Le président chilien Boric a gâché une occasion pour la Palestine au sein de l’AG de l’ONU
Le président chilien Gabriel Boric a beau être actuellement le dirigeant latino-américain le plus affirmatif sur les droits palestiniens et les violations israéliennes, sa rhétorique, toutefois, laisse beaucoup à désirer.
Ramona Wadi, 24 septembre 2022
Elle soulève à son tour des questions sur la façon dont le Chili – la pays à la plus large communauté palestinienne de la région – peut se différencier d’autres pays pour devenir un modèle à suivre, plutôt que de suivre le consensus international sur le compromis à deux États et le discours sécuritaire israélien.
Dans son premier discours à l’Assemblée générale des Nations unies (AGNU), Boric a parlé du droit de la Palestine à la liberté et à la souveraineté tout en estropiant son message en y insérant une fausse équivalence avec Israël qui élimine le contexte colonial.
« [Les Palestiniens devraient donner la priorité à leur droit inaliénable d’établir leur propre État libre et souverain. De la même façon, garantissons à Israël le droit légitime de vivre dans des frontières sûres et reconnues internationalement »,
a affirmé Boric.
Le discours de Boric a été déclaré « politiquement correct », dans le même temps qu’il a été remarqué que la position du Chili a toujours été favorable à la reconnaissance des droits du peuple palestinien et des droits d’Israël tout en promouvant le compromis à deux États, à l’instar du reste de la communauté internationale.
Dans ce cas, les positions activistes de Boric en tant que président sont peu susceptibles de laisser quelque impact sur la diplomatie chilienne. Sous Boric, le gouvernement chilien a défendu la même position à laquelle avait adhéré son prédécesseur Sebastian Pinera, une position qui constituait un bonus pour Israël, en dépit des doléances exprimées par les médias israéliens sur la victoire électorale de Boric.
Quelques jours avant son discours à l’AGNU, Boric avait reporté l’acceptation des créances du nouvel ambassadeur d’Israël au Chili, Gil Artzyeli, en réponse à l’assassinat par les forces israéliennes du jeune Palestinien de 17 ans, Odai Trad Salah, à Kufr Dan, à proximité de Jénine.
Toutefois, sa position, qui faisait les gros titres dans les principaux médias du monde entier, était affectée par son discours à l’AGNU qui tentait d’établir une équivalence entre le colonisateur et le colonisé en simplifiant, au point de l’oblitérer, la raison pour laquelle les Palestiniens sont privés d’un État, et peut-être bien pour de bon.
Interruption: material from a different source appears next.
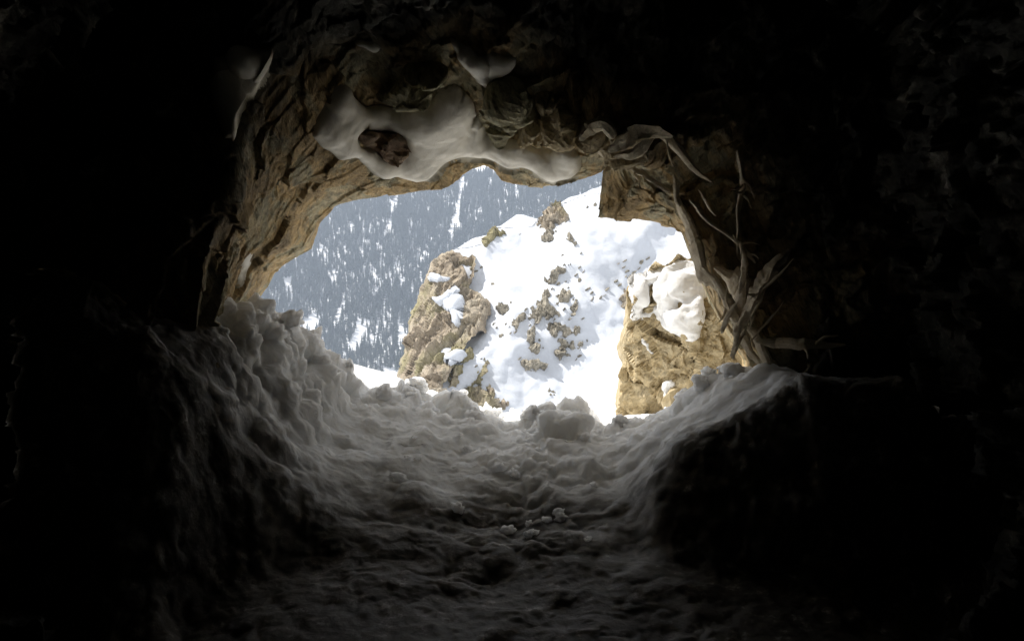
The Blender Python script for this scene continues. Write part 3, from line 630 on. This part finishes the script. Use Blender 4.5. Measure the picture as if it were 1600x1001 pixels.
# ------------------------------------------------------------------ ice and rocks on the ceiling and jambs of the mouth
def icep(poly, label, thick=0.07, fall=22, holes=(), seed=0, name='ice_sheet', **kw):
    kw.setdefault('sm', 60)
    kw.setdefault('soft', 16); kw.setdefault('rough', 0.02)
    return tag(patch(name, poly, BV_CAVE, M['ice'], thick, fall, 2.0, holes, 9, 0.03, seed, rs=6, embed=0.02, **kw), label, 'ice')
icep([(488, 190), (500, 168), (516, 140), (532, 128), (545, 132), (548, 150), (570, 160), (600, 164), (640, 168), (668, 160), (690, 140), (712, 132), (730, 150), (745, 175), (760, 200), (790, 215), (820, 216), (860, 222), (895, 224),
      (912, 240), (912, 262), (900, 278), (870, 286), (845, 284), (830, 268), (815, 262), (795, 264), (778, 256), (755, 250), (730, 250), (705, 254), (690, 268), (672, 282), (650, 288), (630, 284), (618, 276), (600, 280), (585, 276), (572, 262),
      (555, 250), (540, 246), (528, 252), (520, 240), (500, 226), (490, 210)], 'broad milky ice sheet coating the ceiling rock above the opening', 0.08, 32,
      holes=[[(556, 213), (574, 204), (600, 203), (624, 209), (628, 222), (618, 238), (604, 246), (592, 240), (582, 228), (564, 222)]])
icep([(704, 60), (722, 70), (745, 88), (770, 80), (798, 84), (810, 92), (795, 112), (780, 118), (768, 134), (758, 140), (744, 128), (732, 106), (716, 92)], 'pointed pale ice tongue hanging above the ceiling rocks', 0.07, 12, seed=4, name='ice_tongue', sm=20)
icep([(544, 62), (560, 56), (588, 62), (600, 76), (590, 86), (570, 80), (552, 76)], 'small smooth ice lump at the upper left of the ceiling', 0.05, 10, seed=5, name='ice_lump', sm=10)
icep([(330, 90), (370, 74), (412, 70), (428, 74), (424, 110), (404, 146), (380, 178), (374, 206), (366, 222), (350, 216), (336, 180), (326, 140)], 'smooth ice curtain at the left edge of the rock jamb', 0.10, 20, seed=6, name='ice_curtain', sm=30)
icep([(378, 405), (388, 388), (396, 390), (394, 412), (388, 440), (378, 458), (370, 452), (374, 430)], 'thin pale ice strip near the foot of the left jamb', 0.03, 6, seed=7, name='ice_strip', sm=8)
def rk(poly, label, mat, thick=0.07, fall=12, seed=0, name='ceiling_rock', **kw):
    kw.setdefault('sm', 12)
    return tag(patch(name, poly, BV_CAVE, M[mat], thick, fall, 2.0, (), 5, 0.06, seed, rough=0.03, rs=14, embed=0.01, facet=0.04, fs=7, smooth=False, **kw), label, 'rock')
rk([(588, 148), (600, 130), (622, 122), (632, 100), (660, 96), (692, 98), (696, 112), (680, 128), (668, 158), (640, 166), (610, 160)], 'olive angular rock wedged above the ice sheet', 'olive', 0.09, 10, 1)
rk([(764, 140), (778, 122), (800, 118), (818, 128), (832, 148), (836, 172), (812, 190), (794, 214), (782, 216), (770, 196), (762, 168)], 'dark olive rounded rock above the middle of the ice', 'olive', 0.09, 14, 2)
rk([(830, 146), (860, 142), (880, 148), (890, 166), (902, 190), (912, 214), (890, 222), (850, 206), (812, 214), (800, 210), (820, 186), (838, 172)], 'pale buff rock slab right of the olive rounded rock', 'gold', 0.09, 10, 3)
rk([(552, 210), (572, 200), (600, 199), (628, 206), (632, 222), (622, 240), (606, 250), (594, 244), (584, 232), (562, 222)], 'reddish brown rock showing through the ice sheet', 'red', 0.07, 8, 4)
rk([(908, 198), (930, 190), (940, 172), (950, 180), (952, 200), (990, 202), (1022, 206), (1012, 222), (986, 232), (966, 240), (954, 246), (948, 220), (930, 222), (912, 214)], 'pale flaky rock at the upper right corner of the opening', 'gold', 0.10, 8, 5)

# ------------------------------------------------------------------ splintered wood at the right of the mouth
def limb(pts, label, flat=0.6, name='dry_branch', cat='branch', seed=0, jag=0.25, up=(1.0, 0.14, 0.05), mat='wood', parent=None, forks=0, fork_name='side_twig'):
    """pts: (px, py, distance, radius); a tapering, flattened, twisted stem with broken ends"""
    p = np.array(pts, float); C_ = at(p[:, 0], p[:, 1], p[:, 2]); R = p[:, 3] * 1.3
    s = np.r_[0, np.cumsum(np.linalg.norm(np.diff(C_, axis=0), axis=1))]; n = max(16, int(s[-1] / 0.008)); t = np.linspace(0, s[-1], n)
    Q = np.stack([np.interp(t, s, C_[:, k]) for k in range(3)], -1); RR = np.interp(t, s, R)
    for _ in range(2): Q[1:-1] = 0.5 * Q[1:-1] + 0.25 * (Q[2:] + Q[:-2])
    Q += 0.016 * np.stack([fbm(np.stack([t * 9, t * 0 + k, t * 0 + seed], -1), 3, 150 + k) for k in range(3)], -1)
    T = np.gradient(Q, axis=0); T /= np.linalg.norm(T, axis=1, keepdims=True)
    up = np.array(up); S_ = np.cross(T, up); S_ /= np.linalg.norm(S_, axis=1, keepdims=True); U = np.cross(S_, T)
    m = 9; a = np.linspace(0, 2 * math.pi, m, endpoint=False)
    rr = RR[:, None] * (1 + 0.15 * noise(np.stack([t * 60, t * 0, t * 0 + seed], -1))[:, None] + 1.6 * jag * fbm(np.stack([np.cos(a)[None] * 1.5 + 0 * t[:, None], np.sin(a)[None] * 1.5 + 0 * t[:, None], t[:, None] * 5 + seed + 0 * a[None]], -1), 3, 160))
    rr[0] *= 0.25; rr[-1] *= 0.15
    tw = a[None] + t[:, None] * 0.0
    V = Q[:, None] + S_[:, None] * (np.cos(tw) * rr)[..., None] + U[:, None] * (np.sin(tw) * rr * flat)[..., None]
    F = grid_faces(n, m, True)
    if forks:
        root = bpy.data.objects.new(name, None); SC.collection.objects.link(root); root.location = C_[0]; root.empty_display_size = 0.05
        mesh_obj('main_stem', V.reshape(-1, 3), F, M[mat], root, smooth=False); o = root
    else: o = mesh_obj(name, V.reshape(-1, 3), F, M[mat], parent, smooth=False)
    rf = np.random.default_rng(300 + seed)
    for k in range(forks):
        q = rf.uniform(0.2, 0.85); i0 = int(q * (len(p) - 1)); a0 = p[i0] + (p[i0 + 1] - p[i0]) * (q * (len(p) - 1) - i0); dr = p[i0 + 1] - p[i0]
        an = math.atan2(dr[1], dr[0]) + (1 if k % 2 else -1) * rf.uniform(0.4, 0.95); ln = rf.uniform(18, 40); r0 = min(a0[3] * 0.6, 0.010)
        limb([(a0[0], a0[1], a0[2], r0), (a0[0] + ln * .5 * math.cos(an), a0[1] + ln * .5 * math.sin(an), a0[2] - .02, r0 * .6), (a0[0] + ln * math.cos(an + .25), a0[1] + ln * math.sin(an + .25), a0[2] - .05, r0 * .15)],
             None, 0.7, fork_name, None, seed * 7 + k, 0.3, mat=mat, parent=o)
    return tag(o, label, cat)
limb([(1052, 300, 4.55, .012), (1062, 325, 4.55, .030), (1078, 360, 4.55, .042), (1090, 395, 4.5, .048), (1098, 425, 4.5, .042), (1112, 442, 4.45, .02), (1122, 452, 4.45, .006)], 'wide smooth pale slab of wood along the right jamb', 0.35, 'wood_slab', 'wood', 1, 0.15)
limb([(1236, 386, 4.1, .008), (1222, 402, 4.1, .026), (1204, 430, 4.12, .034), (1184, 462, 4.15, .032), (1164, 488, 4.2, .024), (1150, 512, 4.25, .014)], 'thick broken splinter leaning up to the right of the boulder', 0.5, 'wood_splinter', 'splinter', 2, 0.4, forks=3, fork_name='sliver')
limb([(1156, 236, 4.0, .004), (1158, 250, 4.0, .010), (1162, 290, 4.0, .010), (1158, 325, 4.0, .009), (1152, 362, 4.0, .006), (1150, 372, 4.0, .003)], 'thin upright twig standing in the dark right of the opening', 0.8, 'dry_twig', 'twig', 3, forks=4)
limb([(906, 196, 4.4, .008), (918, 216, 4.4, .014), (938, 238, 4.4, .014), (965, 256, 4.4, .010), (1000, 272, 4.4, .012), (1030, 286, 4.4, .012), (1050, 300, 4.4, .006)], 'pale root running diagonally over the upper right rim', 0.7, 'exposed_root', 'root', 4, 0.4, forks=5, fork_name='rootlet')
limb([(1076, 314, 4.25, .003), (1092, 326, 4.25, .012), (1108, 345, 4.25, .008), (1136, 364, 4.2, .006), (1158, 380, 4.15, .007), (1170, 396, 4.15, .008), (1178, 412, 4.15, .004)], 'slender bent root crossing the dark rock beside the upright twig', 0.8, 'exposed_root', 'root', 5, forks=4, fork_name='rootlet')
limb([(1160, 376, 4.15, .006), (1163, 395, 4.15, .014), (1162, 420, 4.2, .016), (1160, 445, 4.2, .014), (1156, 462, 4.2, .006)], 'short upright stake below the thin twig', 0.6, 'wood_stake', 'stake', 6)
limb([(1020, 208, 4.3, .010), (1042, 214, 4.3, .026), (1062, 234, 4.3, .026), (1080, 256, 4.3, .020), (1096, 272, 4.3, .012), (1112, 284, 4.3, .003)], 'curved pale fin of wood above the right rim', 0.4, 'wood_fin', 'wood', 7, 0.4, up=(0.6, 0.3, 0.7))
limb([(1054, 272, 4.35, .006), (1058, 290, 4.35, .016), (1060, 312, 4.35, .012), (1066, 322, 4.35, .005)], 'stubby pale peg at the top of the right jamb', 0.7, 'wood_peg', 'peg', 8)
limb([(1098, 418, 4.4, .006), (1116, 440, 4.4, .020), (1134, 472, 4.4, .026), (1148, 500, 4.35, .028), (1160, 530, 4.35, .024), (1180, 560, 4.3, .014), (1190, 578, 4.3, .005)], 'long brown stave following the lower right jamb', 0.5, 'wood_stave', 'wood', 9, 0.35, forks=4, fork_name='sliver')
limb([(1112, 420, 4.45, .006), (1140, 432, 4.45, .045), (1158, 452, 4.4, .055), (1160, 480, 4.35, .035), (1152, 505, 4.35, .02), (1146, 520, 4.35, .006)], 'broad torn wood flake behind the stakes at right', 0.3, 'wood_flake', 'wood', 10, 0.5)
limb([(1190, 428, 4.15, .004), (1184, 450, 4.15, .012), (1168, 480, 4.18, .014), (1152, 510, 4.2, .012), (1146, 545, 4.25, .012), (1140, 560, 4.25, .005)], 'dark thin splinter beside the thick leaning one', 0.6, 'wood_splinter', 'splinter', 11)
limb([(1160, 505, 4.3, .006), (1176, 520, 4.28, .020), (1194, 550, 4.25, .022), (1206, 576, 4.25, .014), (1212, 590, 4.25, .004)], 'short stump of wood sinking into the snow at right', 0.6, 'wood_stump', 'wood', 12, 0.4)
limb([(1176, 532, 4.15, .006), (1210, 536, 4.1, .016), (1260, 538, 4.0, .016), (1300, 540, 3.97, .008), (1320, 538, 3.95, .003)], 'dim log lying level into the dark right side', 0.8, 'fallen_log', 'log', 13, forks=2)

for pts_, lb in [([(906, 222, 4.2, .01), (926, 200, 4.18, .04), (946, 192, 4.15, .045), (958, 214, 4.15, .02)], 'pointed pale rock flake at the upper right corner of the opening'),
                 ([(948, 238, 4.2, .01), (968, 222, 4.2, .05), (996, 214, 4.2, .055), (1024, 208, 4.2, .035), (1050, 214, 4.2, .008)], 'broad pale rock flake between the pointed flake and the curved wood fin'),
                 ([(960, 246, 4.25, .006), (984, 240, 4.22, .03), (1010, 226, 4.2, .025), (1022, 216, 4.2, .006)], 'small angular pale rock flake below the broad flake')]:
    limb(pts_, lb, 0.35, 'rock_flake', 'rock', int(pts_[0][0]) % 17, 0.6, up=(0.15, 0.30, 0.9), mat='flake')
for k, (x0_, y0_, x1_, y1_, Y_, r_) in enumerate([(1150, 520, 1198, 452, 4.22, .010), (1166, 540, 1226, 470, 4.18, .007), (1140, 500, 1136, 452, 4.35, .012), (1172, 500, 1210, 418, 4.12, .008), (1126, 470, 1106, 402, 4.42, .009),
        (1146, 560, 1166, 498, 4.25, .012), (1090, 300, 1118, 338, 4.3, .006), (940, 186, 958, 236, 4.3, .010), (984, 214, 1010, 250, 4.32, .012), (1040, 222, 1052, 262, 4.28, .008), (1168, 470, 1240, 402, 4.05, .006), (1128, 520, 1152, 470, 4.3, .014)]):
    mx, my = (x0_ + x1_) / 2 + 4 * math.sin(k * 2.1), (y0_ + y1_) / 2 + 3 * math.cos(k * 1.3)
    o = limb([(x0_, y0_, Y_, r_ * .6), (mx, my, Y_ - .02, r_), (x1_, y1_, Y_ - .05, r_ * .2)], 'thin', 0.45, 'wood_shard', 'splinter', 30 + k, 0.5)
    spot = 'above the upper right rim' if y0_ < 320 else 'among the leaning splinters right of the boulder'
    tag(o, 'short pale torn wood shard ' + spot, group='wood shards ' + spot)

# ------------------------------------------------------------------ air between here and the far mountain
hz = bpy.data.materials.new('haze_air'); hz.use_nodes = True; nt = hz.node_tree; nt.nodes.clear()
pv = nt.nodes.new('ShaderNodeVolumePrincipled'); pv.inputs['Color'].default_value = (0.68, 0.80, 1.0, 1); pv.inputs['Density'].default_value = 0.00043
mo = nt.nodes.new('ShaderNodeOutputMaterial'); nt.links.new(pv.outputs[0], mo.inputs['Volume'])
x0, x1, y0, y1, z0, z1 = -960, 960, -60, 1400, -90, 290
V = [(x, y, z) for x in (x0, x1) for y in (y0, y1) for z in (z0, z1)]
hb = mesh_obj('haze', V, [(0, 1, 3, 2), (4, 6, 7, 5), (0, 4, 5, 1), (2, 3, 7, 6), (0, 2, 6, 4), (1, 5, 7, 3)], hz, smooth=False, centre=False)
tag(hb, 'thin bluish haze softening the far forested mountainside', 'haze', kind='stuff')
Boric n’est pas inconscient de la situation dramatique des Palestiniens suite à la colonisation sioniste. Pas plus qu’il n’a oublié le fait que les Palestiniens et le peuple autochtone du Chili – les Mapuche – ont subi des formes similaires d’agression à cause de gouvernements qui criminalisaient leur lutte de revendication de terres et d’autonomie politique.
Il est toutefois possible que, du fait qu’il est président, les positions activistes de Boric soient édulcorées par des exigences diplomatiques, comme se plier au compromis à deux États, qui a échoué pour les Palestiniens et qui est d’ailleurs totalement défunt en dehors de la rhétorique internationale.
Avant d’accéder à la présidence, Boric était l’un des activistes les plus en voix du Chili. En tant que président, il navigue au milieu d’une réalité complexe qui inclut l’héritage de la dictature d’Augusto Pinochet et les liens avec Israël durant cette période, ainsi que la dépendance du pays pour s’assurer des équipements militaires et de surveillance de la part des oppresseurs de la Palestine.
Associer Israël et légitimité est une aberration, particulièrement quand on utilise ce genre de descriptions pour mettre dans la balance le plaidoyer pour les droits palestiniens.
Dans son premier discours à l’AGNU, Boric a gâché une occasion de dénoncer la violence coloniale d’Israël et la façon dont cela rend sa légitimité caduque. Ce n’est pas à la communauté internationale qu’il incombe de garantir l’existence d’Israël, mais Boric sait que le Chili peut jouer un rôle central pour faire en sorte que la communauté internationale gravitera vers la légitimité des exigences politiques du peuple palestinien.